Reviews of trade paperbacks of comic books (mostly Marvel), along with a few other semi-relevant comments / reviews.

17 September 2010

Jonah Hex: No Way Back

Collects: OGN

Released: June 2010 (DC)

Format: 136 pages / color / $19.99 / ISBN: 9781401225506

What is this?: Bounty hunter Jonah Hex deals with the family he never knew he had while being pursued for his father’s sins.

The culprits: Writers Justin Gray and Jimmy Palmiotti and artist Tony DeZuniga

Released to coincide with the Jonah Hex movie, Jonah Hex: No Way Back is probably better than big-screen version.

I’m just guessing, though. I haven’t seen the movie. I was really excited to see it, but then most of the reviews confirmed the dire news the trailers were showing: it was less Jonah Hex and more Wild Wild West 2,48 and no amount of Megan Fox in a corset was going to get me to see that. Once was twice too many already.

Jonah Hex: No Way Back coverDespite lacking corseted whores with hearts of gold, No Way Back is a solid little Western tale. It has an excellent pedigree; artist Tony DeZuniga is one of Hex’s co-creators, and writers Justin Gray and Jimmy Palmiotti are co-writers on the regular Hex series. Those three know what makes Jonah Hex work — bad men, a clear moral sense from Hex, lots of gunplay, and a high body count — and it’s all present here.

Gray, Palmiotti, and DeZuniga tell an important story about Hex’s wanderings, involving Hex’s rarely seen family, family he didn’t know he had, and one of his most frequent enemies, El Papagayo. Most of the character bits in No Way Back have been told before, but they’re not exactly well-known parts of his story: his mother running away with a traveling salesman, his father giving him to the Apache, the source of his mutilation. The idea of Hex having a previously unknown brother apparently came from idea bruited by DeZuniga and Hex’s original writer, John Albano.

It’s a lot to fit into 136 pages, especially since not only does El Papagayo reveal a connection between himself and Hex’s father but also because the stakes in Hex’s fight with him are larger than comics readers are used to between a hero and one of his recurring villains. It is ambitious; it feels cramped. However, I think what I term as ambition is really an attempt to tell a story a movie audience would be more interested in. (Or maybe it’s just DC loosening the creator’s reins to let them tell a big Hex story.) Let’s face it: despite tons of popular comic book movies over the past decade, the popularity of comic books has not increased measurably. It would make sense DC wanted something different than the normal serialized stories to offer to moviegoers when Hex came out; a big, self-contained story that told a good deal of Jonah Hex’s backstory might be just the trick.

For me, No Way Back doesn’t have to be a big story, but for the purpose it was commissioned for, it did. I can be satisfied with any story from Hex’s life, as long as it fits the character and is exciting, but there would be no reason to do an original graphic novel for that.
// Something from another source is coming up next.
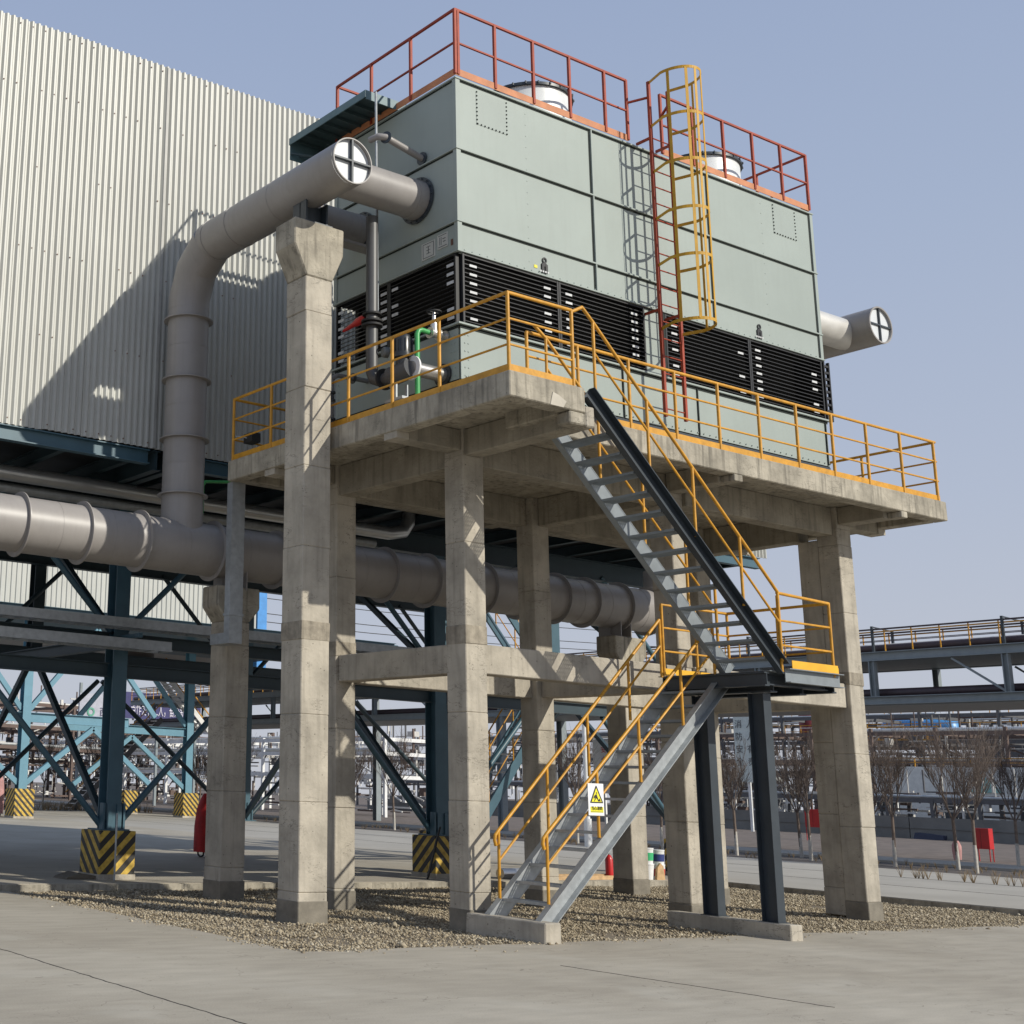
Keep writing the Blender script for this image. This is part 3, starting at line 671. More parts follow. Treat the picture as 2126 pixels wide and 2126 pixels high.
# fan stacks
for xc in (7.48, 12.20):
    f = on(T, MB().lathe((xc, 6.2, ZT-.02), (0, 0, 1), [(.92, 0), (.84, .4), (.79, .8), (.79, 1.10)], 48), 'fan_stack', mat('white_fibreglass', (0.74, 0.76, 0.76), 0.35), smooth=50)
    q = on(T, MB().ring((xc, 6.2, ZT+1.10), (0, 0, 1), .84, .76, .05, 48), 'stack_rim', STEEL_DK, smooth=30); q.parent = f
    b = MB()
    for k in range(24):
        t = 2*PI*k/24; b.box(xc+math.cos(t)*.845-.012, 6.2+math.sin(t)*.845-.012, ZT+1.09, xc+math.cos(t)*.845+.012, 6.2+math.sin(t)*.845+.012, ZT+1.135)
    q = on(T, b, 'rim_bolts', STEEL_DK, kind='stuff'); q.parent = f
# lifting lugs
for x in (6.18, 11.6):
    on(T, MB().ring((x+.07, TY0-.02, 10.24), (0, 1, 0), .05, .028, .012, 20).box(x, TY0-.03, 10.02, x+.05, TY0-.008, 10.17).box(x+.08, TY0-.03, 10.02, x+.13, TY0-.008, 10.17)
       .box(x+.02, TY0-.027, 10.13, x+.11, TY0-.009, 10.19), 'lifting_lug', BLACK, smooth=30)
    w_ = MB()
    for k in range(4): w_.box(x-.05+k*.055, TY0-.0345, 10.02, x-.015+k*.055, TY0-.031, 10.05)
    on(T, w_, 'lug_label', GAP_LABEL)
on(T, MB().box(6.02, TY0-.014, 10.07, 6.09, TY0-.0062, 10.12), 'yellow_tag', mat('tag_yellow', (0.8, .7, .05), .5))
# nameplates on the left face
def plate(y0, y1, z0, z1, rows):
    p = on(T, MB().box(TX0-.018, y0, z0, TX0-.0065, y1, z1), 'nameplate', mat('silver_nameplate', (0.55, 0.56, 0.53), 0.4, metal=.2))
    q = MB()
    for (a, b, c, d) in rows: q.box(TX0-.020, y0+(y1-y0)*a, z0+(z1-z0)*c, TX0-.0185, y0+(y1-y0)*b, z0+(z1-z0)*d)
    o = on(T, q, 'nameplate_print', STEEL_DK); o.parent = p
plate(5.22, 5.54, 10.05, 10.33, [(.1, .9, .90, .93), (.1, .9, .08, .11), (.1, .13, .1, .9), (.87, .9, .1, .9), (.35, .65, .7, .73), (.35, .65, .5, .53), (.35, .65, .3, .33), (.48, .52, .3, .73)])
plate(4.93, 5.17, 10.12, 10.36, [(.1, .9, .88, .92), (.1, .9, .1, .14), (.2, .5, .6, .65), (.2, .45, .4, .45), (.6, .64, .25, .8), (.74, .78, .25, .8)])
on(T, MB().box(TX0-.012, 4.82, 10.1, TX0-.0065, 4.87, 10.2), 'nameplate', RUST)
# small curved vent pipe on the left face
on(T, MB().tube([(4.38, 5.50, 11.82), (3.75, 5.50, 11.95), (3.62, 5.5, 11.98), (3.52, 5.58, 12.0), (3.5, 5.75, 12.0)], .055, 16), 'vent_pipe', DUCT, smooth=50)
on(T, MB().ring((4.37, 5.5, 11.82), (1, 0, 0), .11, .05, .02, 20), 'vent_flange', STEEL_DK, smooth=30)
on(T, MB().ring((3.62, 5.5, 11.98), (1, .3, 0), .10, .05, .02, 20), 'vent_flange', STEEL_DK, smooth=30)

# ================================================================== ROOF GUARDRAIL (orange)
def guard(t, pts, z, heights, M, Mtoe, toe_h, posts, r=.022, rm=.016, angle=False, toe_off=0.0):
    """pts: plan polyline; posts: list of plan points"""
    top = heights[-1]
    def rails(h, rr, nm):
        for a, b in zip(pts[:-1], pts[1:]):
            if angle: on(t, MB().bar((a[0], a[1], z+h), (b[0], b[1], z+h), rr*1.75, rr*1.75), nm, M)
        if not angle: on(t, MB().tube([(p[0], p[1], z+h) for p in pts], rr, 10), nm, M, smooth=40)
    rails(top, r, 'top_rail')
    for h in heights[:-1]: rails(h, rm, 'mid_rail')
    if toe_h:
        for a, b in zip(pts[:-1], pts[1:]): on(t, MB().bar((a[0], a[1], z+toe_h/2+toe_off), (b[0], b[1], z+toe_h/2+toe_off), .008, toe_h), 'toe_board', Mtoe)
    for p in posts:
        if angle: on(t, MB().bar((p[0], p[1], z), (p[0], p[1], z+top+.012), .045, .045, (1, 0, 0)), 'post', M)
        else: on(t, MB().tube([(p[0], p[1], z), (p[0], p[1], z+top)], r, 10), 'post', M, smooth=40)
gr = thing('roof_guardrail', 'orange angle-iron guardrail round the left part of the tower roof, left of the ladder', 'guardrail', 'orange guardrails on the tower roof')
zr = ZT+.07
guard(gr, [(8.42, TY0), (TX0, TY0), (TX0, TY1), (8.3, TY1)], zr, (.56, 1.15), ORANGE, TOE_O, .12,
      [(8.42, TY0), (7.86, TY0), (7.0, TY0), (6.14, TY0), (5.27, TY0), (TX0, TY0), (TX0+.06, TY0), (TX0, 5.79), (TX0, 6.82), (TX0, TY1), (5.6, TY1), (6.9, TY1), (8.2, TY1)], angle=True, toe_off=-.02)
gr2 = thing('roof_guardrail', 'orange angle-iron guardrail round the right part of the tower roof, right of the ladder', 'guardrail', 'orange guardrails on the tower roof')
guard(gr2, [(9.31, TY0), (TX1, TY0), (TX1, TY1), (9.2, TY1)], zr, (.56, 1.15), ORANGE, TOE_O, .12,
      [(9.31, TY0), (10.15, TY0), (11.02, TY0), (11.87, TY0), (12.71, TY0), (TX1, TY0), (TX1, 5.8), (TX1, 6.8), (TX1, TY1), (12.3, TY1), (11.0, TY1), (9.7, TY1)], angle=True, toe_off=-.02)

# ================================================================== CAGED LADDER
ld = thing('caged_ladder', 'red ladder with yellow safety cage on the front of the tower', 'ladder')
LX0, LX1, LY = 8.62, 9.12, 4.40
for x, zt_ in ((LX0, 14.05), (LX1, 14.02)):
    on(ld, MB().bar((x, LY, 7.96), (x, LY, zt_), .05, .05, (1, 0, 0)), 'rail', ORANGE)
z = 8.10
rung = None
while z < 13.1:
    if rung is None: rung = on(ld, MB().tube([(LX0, LY, z), (LX1, LY, z)], .012, 8), 'rung', ORANGE, smooth=40); zp = z
    else: c = rung.copy(); col.objects.link(c); c.location = (0, 0, z-zp)
    z += .305
hz = [9.48, 10.61, 11.45, 12.32, 13.18, 14.02]
cx, hw, hd = (LX0+LX1)/2, .37, .46
def hoop_pts(z, n=22):
    P = [(LX0, LY, z)]
    for k in range(n+1):
        t = PI-PI*k/n
        P.append((cx+hw*math.cos(t), LY-.36-hd*math.sin(t), z))
    P.append((LX1, LY, z)); return P
for z in hz:
    P = hoop_pts(z); b = MB()
    for p, q in zip(P[:-1], P[1:]): b.bar(p, q, .006, .055)
    on(ld, b, 'hoop', CAGE)
for k in (2, 7, 10, 13, 17, 21):
    P = hoop_pts(0)[k+1]
    on(ld, MB().bar((P[0], P[1], hz[0]), (P[0], P[1], hz[-1]), .05, .006, (P[0]-cx, P[1]-(LY-.36), 0)), 'strap', CAGE)
for x in (LX0, LX1):
    for z in (9.83, 12.98): on(ld, MB().bar((x, LY, z), (x, TY0-.01, z), .04, .04), 'strut', ORANGE)
for xa, xb in ((LX0, 8.42), (LX1, 9.31)):
    on(ld, MB().bar((xa, LY, 13.75), (xb, TY0, 13.72), .04, .03), 'strut', ORANGE)

# ================================================================== PLATFORM GUARDRAIL (yellow)
yr = thing('platform_guardrail', 'yellow tubular guardrail along the edge of the concrete platform', 'guardrail')
ZS = 7.19; HR = (.38, .74, 1.10)
guard(yr, [(4.28, 2.40), (3.09, 2.40), (3.09, 8.92), (14.62, 8.92), (14.62, 3.40), (4.45, 3.40)], ZS, HR, YELLOW, YELLOW, .11,
      [(4.28, 2.4), (3.09, 2.4), (3.09, 3.73), (3.09, 4.74), (3.09, 5.76), (3.09, 6.8), (3.09, 7.8), (3.09, 8.92)] +
      [(x, 8.92) for x in (4.5, 6, 7.5, 9, 10.5, 12, 13.3, 14.62)]+[(14.62, y) for y in (7.6, 6.2, 4.8)] +
      [(4.45, 3.4), (5.48, 3.4), (6.57, 3.4), (7.60, 3.4), (8.62, 3.4), (9.62, 3.4), (10.60, 3.4), (11.56, 3.4), (12.53, 3.4), (13.53, 3.4), (14.56, 3.4)], r=.026, rm=.017)
# ================================================================== STAIRCASE
st = thing('steel_staircase', 'grey steel switchback staircase with yellow handrails climbing to the platform', 'staircase', loc=(6, 3.3, 0))
def grate(x, z, y0, y1, dep, name='tread'):
    b = MB(); n = 7
    for k in range(n):
        xx = x+dep*k/(n-1); b.box(xx-.0035, y0, z-.035, xx+.0035, y1, z)
    b.box(x-.006, y0, z-.036, x+dep+.006, y0+.006, z+.001).box(x-.006, y1-.006, z-.036, x+dep+.006, y1, z+.001)
    for k in range(1, 8): yy = y0+(y1-y0)*k/8; b.box(x, yy-.003, z-.012, x+dep, yy+.003, z-.002)
    return b
def flight(xa, za, xb, zb_, y0, y1, n, Mn, Mf):
    """stringer top edge from (xa,za) to (xb,zb); near stringer at y0, far at y1"""
    d = Vector((xb-xa, 0, zb_-za)).normalized(); upn = Vector((-d.z, 0, d.x));
    if upn.z < 0: upn = -upn
    off = upn*(-.11)
    for y, sgn, M in ((y0+.075, -1, Mn), (y1-.02, -1, Mf)):
        a = Vector((xa, y, za))+off; b = Vector((xb, y, zb_))+off
        mb = MB(); mb.bar(a, b, .012, .20, upn)
        yo = -.052 if y < (y0+y1)/2 else .04
        for k in (-1, 1):
            mb.bar(a+Vector((0, yo, 0))+upn*k*.106, b+Vector((0, yo, 0))+upn*k*.106, .100, .012, upn)
        on(st, mb, 'stringer', M)
UP = ((4.62, 7.24), (8.42, 3.80)); LO = ((4.30, .25), (8.28, 3.74))
flight(*UP[0], *UP[1], 2.36, 3.28, 0, STEEL_DK, STEEL_GR)
flight(*LO[0], *LO[1], 3.32, 4.24, 0, GALV, GALV)
n = 15
for k in range(1, n):
    z = 7.19-k*(7.19-3.68)/n; x = UP[0][0]+(7.24-z)/(7.24-3.80)*(UP[1][0]-UP[0][0])-.16
    on(st, grate(x-.10, z-.04, 2.445, 3.25, .25), 'tread', STEEL_GR)
n = 15
for k in range(1, n):
    z = .25+k*(3.68-.25)/n; x = LO[0][0]+(z-.25)/(3.74-.25)*(LO[1][0]-LO[0][0])
    on(st, grate(x-.02, z-.02, 3.405, 4.21, .25), 'tread', GALV if k < 8 else STEEL_GR)
on(st, MB().chan((4.46, 2.44, 7.08), (4.46, 3.27, 7.08), .2, .1, 1), 'head_channel', STEEL_DK)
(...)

Gray and Palmiotti get to do that in the Jonah Hex series; they’ve told almost five years of those stories. I can’t blame them for wanting to raise the stakes or DC for allowing them. However, the major revelation of the existence of Hex’s brother combined with the use of Hex’s most recognizable foe not in the movie makes me feel as if the importance of the plot is being shouted at me.

Perhaps I’m being too picky. But that feeling of 200 pages of plot being crammed into 136 pages of OGN isn’t completely in my head. The fight scenes are abbreviated, with only one good twist and one extended fight in the whole book. Unfortunately, there are times in that fight when DeZuniga’s art isn’t at its best, either lacking clarity or fluidity.

DeZuniga’s art is actually my only other niggling complaint. DeZuniga is almost 70 years old, and for a 70 year old, his work is excellent. But his line isn’t as straight or sharp as it once was, with some scenes lacking detail, and as I mentioned, his action scenes were occasionally lacking. I have to admit, however, he can still draw Jonah Hex’s scarred face, Western scenes, and pretty ladies well.

I have, in the past few years, wondered when the Big 2 companies would end their reliance on the monthly comic book and go straight to publishing original graphic novels. Now that the future of comics looks to be electronic, that day will probably never come. But No Way Back shows me why I was probably wasting my time waiting. Comic book readers are programmed to expect every story to further the character’s narrative or fill in his backstory. But No Way Back feels … unconnected. It fits in a place in Hex’s story — 1880, according to Wikipedia, but I didn’t see anything confirming that in the book — but it doesn’t feel like it connects to anything before or after. That might be because I don’t regularly read comics with Jonah Hex, but I don’t think so.

Still, No Way Back is a fun and violent read, despite my niggling concerns.